→ **Exercise prompt**
Search the material below for the string "follow" and list each line that holds it.

→ **Given records**
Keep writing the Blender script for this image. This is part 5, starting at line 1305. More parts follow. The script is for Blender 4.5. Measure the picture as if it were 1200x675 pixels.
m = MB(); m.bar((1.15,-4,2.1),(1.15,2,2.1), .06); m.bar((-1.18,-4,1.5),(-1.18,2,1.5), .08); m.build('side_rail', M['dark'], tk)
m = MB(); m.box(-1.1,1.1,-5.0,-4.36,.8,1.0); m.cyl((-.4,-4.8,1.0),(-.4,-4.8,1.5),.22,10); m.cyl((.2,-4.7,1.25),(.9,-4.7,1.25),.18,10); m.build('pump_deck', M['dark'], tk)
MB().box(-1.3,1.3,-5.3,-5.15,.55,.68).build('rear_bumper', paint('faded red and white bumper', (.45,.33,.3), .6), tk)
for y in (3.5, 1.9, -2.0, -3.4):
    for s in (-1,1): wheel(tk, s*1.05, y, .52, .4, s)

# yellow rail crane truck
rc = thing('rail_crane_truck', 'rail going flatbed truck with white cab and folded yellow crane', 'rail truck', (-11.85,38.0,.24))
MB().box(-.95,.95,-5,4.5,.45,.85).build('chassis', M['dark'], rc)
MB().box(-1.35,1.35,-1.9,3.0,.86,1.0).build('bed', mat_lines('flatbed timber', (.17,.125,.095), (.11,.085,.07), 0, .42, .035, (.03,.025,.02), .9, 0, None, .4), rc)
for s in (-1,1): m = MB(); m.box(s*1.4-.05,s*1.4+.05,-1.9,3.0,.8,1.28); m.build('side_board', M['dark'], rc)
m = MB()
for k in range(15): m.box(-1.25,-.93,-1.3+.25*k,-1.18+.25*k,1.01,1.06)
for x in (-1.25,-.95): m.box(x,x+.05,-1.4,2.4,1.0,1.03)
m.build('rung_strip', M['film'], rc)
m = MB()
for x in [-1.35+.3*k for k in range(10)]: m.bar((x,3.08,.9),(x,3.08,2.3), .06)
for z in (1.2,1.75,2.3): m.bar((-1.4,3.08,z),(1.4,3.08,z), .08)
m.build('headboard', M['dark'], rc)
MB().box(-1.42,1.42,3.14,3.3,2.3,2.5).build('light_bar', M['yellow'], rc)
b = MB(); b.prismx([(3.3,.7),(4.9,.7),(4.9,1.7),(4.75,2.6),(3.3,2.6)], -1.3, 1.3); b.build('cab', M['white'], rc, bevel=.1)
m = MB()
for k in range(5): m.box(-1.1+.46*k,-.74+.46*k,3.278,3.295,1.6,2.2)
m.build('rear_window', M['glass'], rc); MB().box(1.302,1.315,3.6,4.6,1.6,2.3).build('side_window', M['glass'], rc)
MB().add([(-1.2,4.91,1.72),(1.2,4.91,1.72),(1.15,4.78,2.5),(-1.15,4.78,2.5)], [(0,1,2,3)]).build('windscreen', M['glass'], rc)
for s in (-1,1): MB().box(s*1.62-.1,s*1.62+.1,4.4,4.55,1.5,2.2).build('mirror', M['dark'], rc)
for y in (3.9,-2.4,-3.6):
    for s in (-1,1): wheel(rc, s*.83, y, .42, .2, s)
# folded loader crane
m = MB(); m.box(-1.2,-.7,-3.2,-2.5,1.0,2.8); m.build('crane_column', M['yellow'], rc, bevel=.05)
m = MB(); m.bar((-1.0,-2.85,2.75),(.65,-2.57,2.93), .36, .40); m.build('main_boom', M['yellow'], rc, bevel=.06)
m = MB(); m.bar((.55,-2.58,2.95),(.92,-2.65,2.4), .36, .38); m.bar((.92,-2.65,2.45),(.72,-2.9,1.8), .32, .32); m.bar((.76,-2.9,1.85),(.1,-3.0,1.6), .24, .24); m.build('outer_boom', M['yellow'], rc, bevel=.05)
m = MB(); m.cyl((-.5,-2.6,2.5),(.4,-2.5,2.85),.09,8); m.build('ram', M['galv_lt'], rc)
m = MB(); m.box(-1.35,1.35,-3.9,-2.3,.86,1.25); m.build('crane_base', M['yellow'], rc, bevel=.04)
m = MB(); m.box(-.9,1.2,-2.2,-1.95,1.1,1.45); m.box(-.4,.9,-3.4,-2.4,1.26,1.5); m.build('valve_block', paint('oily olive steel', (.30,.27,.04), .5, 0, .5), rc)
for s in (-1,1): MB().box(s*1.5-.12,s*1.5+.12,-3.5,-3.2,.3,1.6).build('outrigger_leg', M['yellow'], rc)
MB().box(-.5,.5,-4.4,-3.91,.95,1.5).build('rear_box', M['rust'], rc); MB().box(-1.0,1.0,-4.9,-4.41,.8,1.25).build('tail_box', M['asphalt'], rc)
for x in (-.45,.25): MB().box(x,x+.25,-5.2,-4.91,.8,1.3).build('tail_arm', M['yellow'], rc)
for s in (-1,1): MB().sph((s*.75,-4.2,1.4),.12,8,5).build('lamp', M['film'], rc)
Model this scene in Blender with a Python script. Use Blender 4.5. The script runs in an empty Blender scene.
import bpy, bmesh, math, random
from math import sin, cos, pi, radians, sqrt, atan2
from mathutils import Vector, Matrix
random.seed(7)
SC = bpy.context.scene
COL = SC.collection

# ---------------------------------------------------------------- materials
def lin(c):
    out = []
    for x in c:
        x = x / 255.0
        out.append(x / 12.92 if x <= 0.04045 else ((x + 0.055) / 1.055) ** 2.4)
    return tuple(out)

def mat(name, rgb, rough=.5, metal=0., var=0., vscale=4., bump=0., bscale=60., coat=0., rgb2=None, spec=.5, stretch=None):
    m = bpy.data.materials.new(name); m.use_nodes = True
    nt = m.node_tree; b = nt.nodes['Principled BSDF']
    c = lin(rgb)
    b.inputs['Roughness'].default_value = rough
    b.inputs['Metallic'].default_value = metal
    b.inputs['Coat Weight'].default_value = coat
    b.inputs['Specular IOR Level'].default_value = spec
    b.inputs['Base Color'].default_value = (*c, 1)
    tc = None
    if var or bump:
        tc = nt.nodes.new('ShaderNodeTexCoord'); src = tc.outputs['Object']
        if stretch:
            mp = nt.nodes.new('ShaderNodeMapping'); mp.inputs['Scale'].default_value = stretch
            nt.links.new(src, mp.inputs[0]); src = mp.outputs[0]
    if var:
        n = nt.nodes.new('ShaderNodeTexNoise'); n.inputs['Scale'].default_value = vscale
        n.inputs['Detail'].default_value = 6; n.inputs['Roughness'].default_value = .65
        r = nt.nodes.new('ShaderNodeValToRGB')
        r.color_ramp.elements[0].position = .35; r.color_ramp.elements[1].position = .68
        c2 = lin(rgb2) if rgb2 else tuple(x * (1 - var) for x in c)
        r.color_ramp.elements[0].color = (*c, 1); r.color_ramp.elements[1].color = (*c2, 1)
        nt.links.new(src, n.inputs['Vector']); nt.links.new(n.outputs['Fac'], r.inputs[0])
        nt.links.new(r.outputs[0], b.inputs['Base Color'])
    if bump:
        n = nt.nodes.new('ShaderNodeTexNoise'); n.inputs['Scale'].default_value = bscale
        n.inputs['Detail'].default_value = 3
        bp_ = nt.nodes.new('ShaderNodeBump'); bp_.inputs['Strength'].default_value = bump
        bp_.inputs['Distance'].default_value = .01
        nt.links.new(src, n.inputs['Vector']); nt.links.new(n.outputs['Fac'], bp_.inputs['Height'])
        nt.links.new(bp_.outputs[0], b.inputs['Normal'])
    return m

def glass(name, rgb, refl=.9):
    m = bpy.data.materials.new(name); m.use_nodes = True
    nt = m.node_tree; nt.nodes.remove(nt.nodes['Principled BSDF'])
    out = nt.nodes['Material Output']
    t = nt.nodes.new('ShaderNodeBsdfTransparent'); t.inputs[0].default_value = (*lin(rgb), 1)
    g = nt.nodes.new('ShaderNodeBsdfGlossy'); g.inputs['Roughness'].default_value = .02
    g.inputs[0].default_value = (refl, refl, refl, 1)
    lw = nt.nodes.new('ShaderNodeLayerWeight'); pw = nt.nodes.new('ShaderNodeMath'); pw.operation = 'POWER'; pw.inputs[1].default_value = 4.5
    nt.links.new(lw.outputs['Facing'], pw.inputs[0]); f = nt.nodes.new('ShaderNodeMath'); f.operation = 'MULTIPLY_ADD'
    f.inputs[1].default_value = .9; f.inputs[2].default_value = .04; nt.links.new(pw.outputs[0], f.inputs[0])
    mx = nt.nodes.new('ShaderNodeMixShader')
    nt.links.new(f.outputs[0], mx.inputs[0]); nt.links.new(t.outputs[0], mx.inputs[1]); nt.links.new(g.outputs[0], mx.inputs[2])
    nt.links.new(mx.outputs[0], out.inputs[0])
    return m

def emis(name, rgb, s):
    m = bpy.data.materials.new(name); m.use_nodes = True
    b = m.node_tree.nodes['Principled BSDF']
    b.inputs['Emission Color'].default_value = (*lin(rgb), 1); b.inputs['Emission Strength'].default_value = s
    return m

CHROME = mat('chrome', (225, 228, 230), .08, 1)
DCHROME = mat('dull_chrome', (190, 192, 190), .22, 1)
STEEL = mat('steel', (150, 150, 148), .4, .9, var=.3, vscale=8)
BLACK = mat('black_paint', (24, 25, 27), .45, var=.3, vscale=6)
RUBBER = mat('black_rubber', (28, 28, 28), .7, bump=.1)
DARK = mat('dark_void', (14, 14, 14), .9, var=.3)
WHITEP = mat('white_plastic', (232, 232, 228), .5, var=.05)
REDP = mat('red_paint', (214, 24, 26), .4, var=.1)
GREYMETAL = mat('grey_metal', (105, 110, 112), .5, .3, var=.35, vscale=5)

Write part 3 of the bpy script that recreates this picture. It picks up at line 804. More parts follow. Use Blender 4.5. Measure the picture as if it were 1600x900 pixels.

→ **Result**
Keep writing the Blender script for this image. This is part 5, starting at line 1305. More parts follow. The script is for Blender 4.5. Measure the picture as if it were 1200x675 pixels.
Write part 3 of the bpy script that recreates this picture. It picks up at line 804. More parts follow. Use Blender 4.5. Measure the picture as if it were 1600x900 pixels.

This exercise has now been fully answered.